Two and a half million Syrian refugees, tasks and capital intensity

Yusuf Emre Akgündüz and Huzeyfe Torun

Central Bank of the Republic of Turkey, Working Paper No. 19/23, August 2019

https://www.tcmb.gov.tr/wps/wcm/connect/EN/TCMB+EN/Main+Menu/Publications/Research/Working+Paperss/2019/19-23

Review

This paper examines the impact of the sudden inflow of 2.5 million Syrian refugees into Turkey on the tasks performed by Turkish workers and the intensity of capital
employed by Turkish firms. Most Syrian refugees take low-skilled, manual jobs in the informal sector due to limited access to work permits, language and cultural barriers, and low educational attainment. Despite the unexpected nature of the refugee inflow, refugees’ choice of location may be influenced by the labor market opportunities in hosting regions.

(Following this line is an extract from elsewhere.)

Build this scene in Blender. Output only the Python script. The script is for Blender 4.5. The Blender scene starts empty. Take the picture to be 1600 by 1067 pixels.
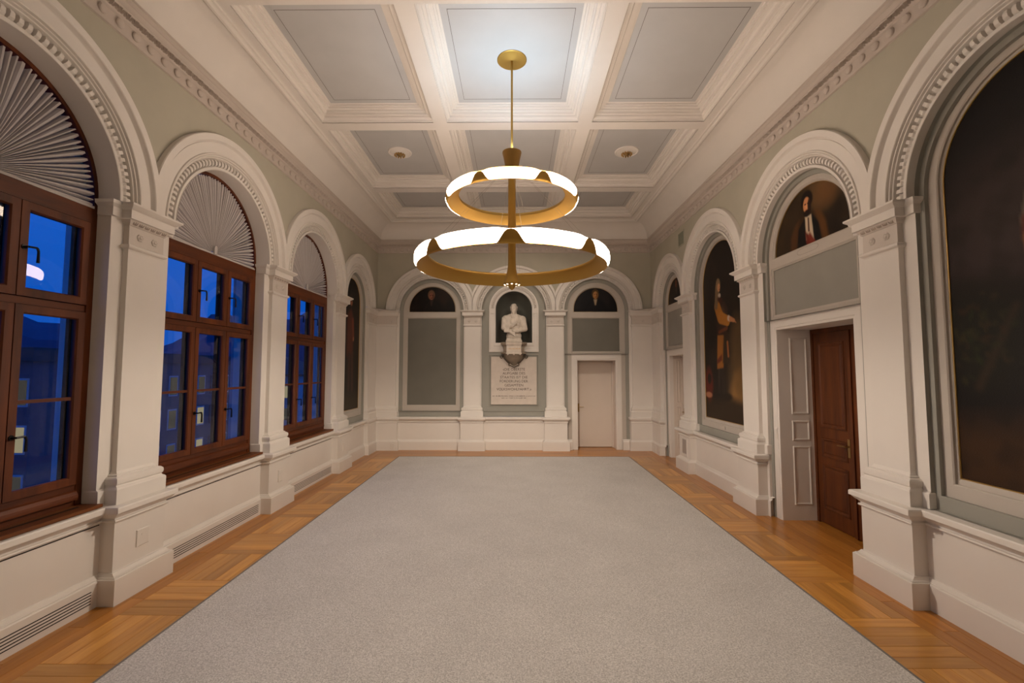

To
handle this endogeneity, the authors identify the causal effects of Syrian refugees by using the distance between the hosting cities in Turkey and hometowns in Syria in an instrumental variables approach. The analysis is based on data from the Turkish Household Labor Force Survey, as well as administrative data for all firms in the country containing balance sheets reported for tax purposes.

Key findings:

  • The refugee inflow pushed Turkish employees from manual-intensive jobs towards more complex jobs that involve abstract tasks.
  • There are heterogeneous effects by age and education. Young and highly educated natives move towards higher complexity jobs. Lower educated employees show no significant change in their tasks and also drive the negative effect on native employment—their inability to adjust to tasks that are complementary to Syrian labor inputs may explain why their employment outcomes are negative affected.
  •  On average capital intensity (the ratio of fixed assets to sales) and investment rates (annual percentage change in fixed assets) decline in refugee-hosting
    regions. This decline is concentrated among small manufacturing firms, which other studies have shown drive employment growth.

The authors conclude that low-skilled labor provided by Syrian refugees is a complement to Turkish workers’ abstract tasks and a substitute for Turkish workers’ manual tasks and capital use by Turkish firms. The adjustment to the large-scale refugee shock is rapid, varied for different skill and age groups and affects both labor tasks and capital inputs.